During her long widowhood Diana Mosley became a regular reviewer for Books & Bookmen and the Evening Standard, and a selection of her reviews are included here. If most are too short and too ephemeral to make much impact now, they do demonstrate an impressively wide range, with articles on history and politics, on society and literary memoirs, and even on the occasional novel. There are dozens of very brief sketches of fascinating figures, from Cecil Beaton and the Duchess of Windsor to Putzi Hanfstaengl, Hitler of course, and Dr Goebbels. She is at her most entertaining, however, when having a go at one of her old enemies, Winston Churchill, who put her in jail, Duff Cooper and Harold Macmillan, with the most concentrated venom, curiously, reserved for that busy do-gooder, Violet Markham.

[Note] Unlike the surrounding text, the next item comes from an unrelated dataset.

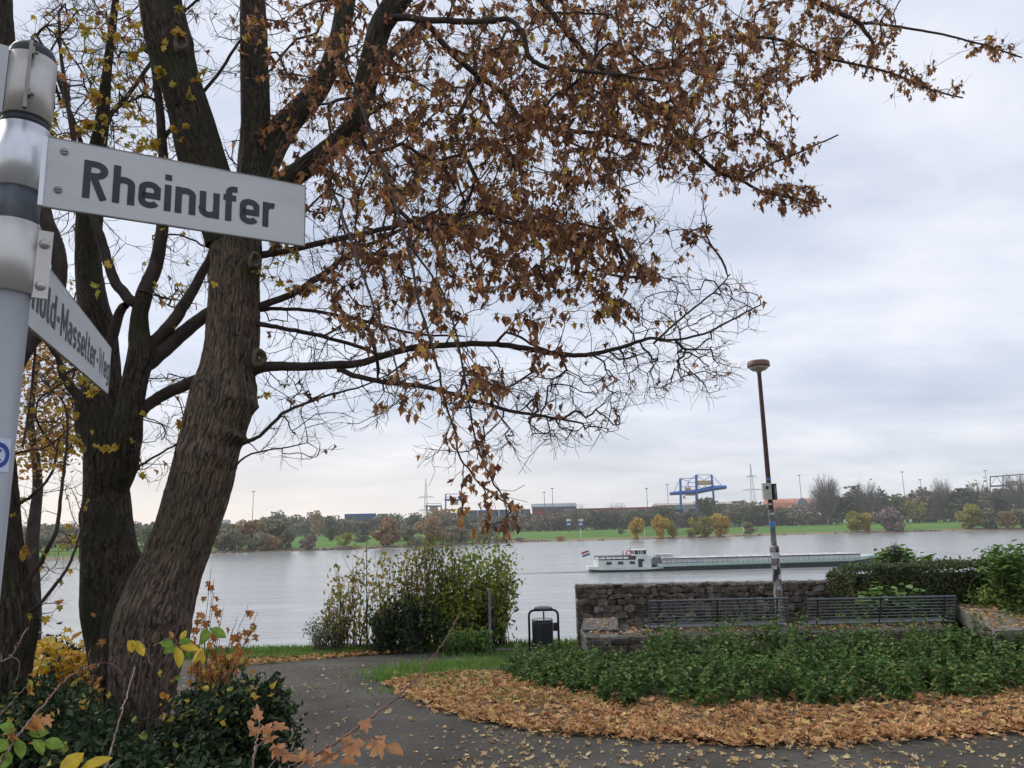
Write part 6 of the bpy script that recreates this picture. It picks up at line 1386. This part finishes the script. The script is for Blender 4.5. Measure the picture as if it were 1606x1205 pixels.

Longer, and therefore more rewarding, are the three pen-portraits reprinted here, of Evelyn Waugh, of Diana’s second husband, Sir Oswald Mosley, and of Violet Hammersley, an old friend of her mother’s. The material on Waugh and Mosley has been reproduced and incorporated many times elsewhere, but ‘Mrs Ham’ is a real curiosity. An elderly woman of strong character and great charm, Violet Hammersley was the wife of a rich banker, most of whose fortune had been lost soon after his death, leaving Mrs Ham to struggle on in a rather more modest way of life than that to which she had been accustomed. Much given to shameless self-pity, her low, hollow laugh and prophecies of doom were turned by the Mitfords into endless entertainment, magicked into a source of delight as much to her as to themselves.

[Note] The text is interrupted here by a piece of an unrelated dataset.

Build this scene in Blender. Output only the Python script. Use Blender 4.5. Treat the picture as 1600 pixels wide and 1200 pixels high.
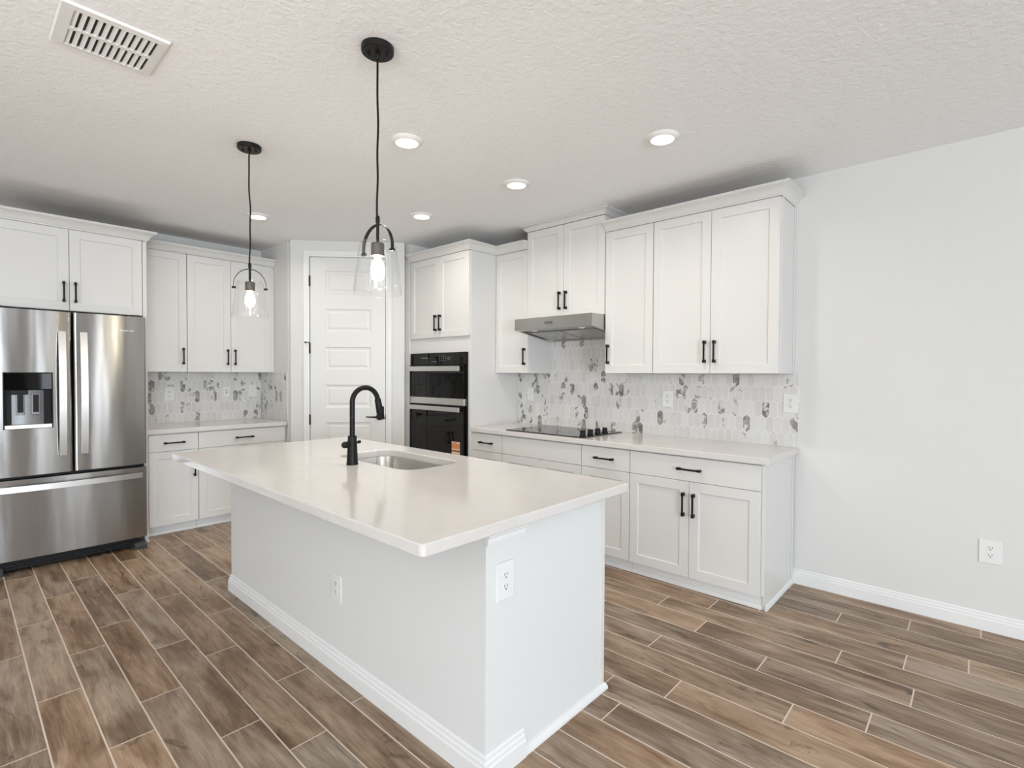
import bpy, bmesh, math, random
from mathutils import Vector, Matrix

random.seed(7)
for _o in list(bpy.data.objects):
    bpy.data.objects.remove(_o, do_unlink=True)
SC = bpy.context.scene
COL = SC.collection

# ------------------------------------------------------------------ camera
YAW, PITCH, ROLL = math.radians(42.444), math.radians(1.079), math.radians(0.259)
fw = Vector((-math.sin(YAW) * math.cos(PITCH), math.cos(YAW) * math.cos(PITCH), -math.sin(PITCH)))
r0 = Vector((math.cos(YAW), math.sin(YAW), 0))
u0_ = r0.cross(fw)
rr = math.cos(ROLL) * r0 + math.sin(ROLL) * u0_
uu = -math.sin(ROLL) * r0 + math.cos(ROLL) * u0_
cam_data = bpy.data.cameras.new('camera')
cam = bpy.data.objects.new('camera', cam_data)
COL.objects.link(cam)
mw = Matrix((rr, uu, -fw)).transposed().to_4x4()
mw.translation = Vector((0, -3.832, 1.3964))
cam.matrix_world = mw
cam_data.sensor_width = 36
cam_data.lens = 36 * 803.44 / 1600
cam_data.clip_start = 0.05
SC.camera = cam

# ------------------------------------------------------------------ world, lights, exposure
W = bpy.data.worlds.new('world')
SC.world = W
W.use_nodes = True
bg = W.node_tree.nodes['Background']
bg.inputs['Color'].default_value = (0.85, 0.92, 1.0, 1)
bg.inputs['Strength'].default_value = 1.6

SC.view_settings.view_transform = 'Standard'
SC.view_settings.look = 'None'
SC.view_settings.gamma = 1
SC.view_settings.use_curve_mapping = False
SC.view_settings.exposure = -0.06
SC.cycles.use_denoising = True
SC.cycles.max_bounces = 12
SC.cycles.diffuse_bounces = 8
SC.cycles.transparent_max_bounces = 16
SC.cycles.sample_clamp_indirect = 6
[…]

Even more eccentric was Diana’s first mother-in-law. In 1929 Diana at the age of 18 married Bryan Guinness and quickly became fascinated by Lady Evelyn Guinness, with whom she used to be taken to stay at Bailiffscourt, a hideous farmhouse on the Sussex coast. Lady Evelyn was blond and blue-eyed, very pretty with an unusually tiny voice, ‘not exactly soft … more like a miniature hard voice, scarcely audible’. Sometimes she would take her house-party for a picnic on the downs:
When we reached the chosen spot the drivers of the cars unpacked a huge tea, a frying pan, a pat of butter, and eggs. ‘Diana’s so clever, Mummy, she can cook,’ said Bryan, bursting with pride. ‘I’ve never heard of such a thing, it’s too clever,’ said Lady Evelyn in her whispery little voice.

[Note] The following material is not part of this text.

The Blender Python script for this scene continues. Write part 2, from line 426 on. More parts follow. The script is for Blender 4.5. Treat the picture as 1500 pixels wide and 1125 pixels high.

In conversation Diana Mosley was spell-binding, with her wit and charm, her powerful intelligence and blazing instinct for the truth. Yet unlike her author-sisters she falls slightly flat on the page. While Nancy and Deborah are natural writers, and Jessica’s coarse energy fuels her work with a bumptious humour, Diana’s style is strangely muted, only sparking into life sporadically. Her perceptions are so extraordinarily acute, however, and her personal history so fascinating that the book has plenty to offer both to Mitford fans and to students of the period.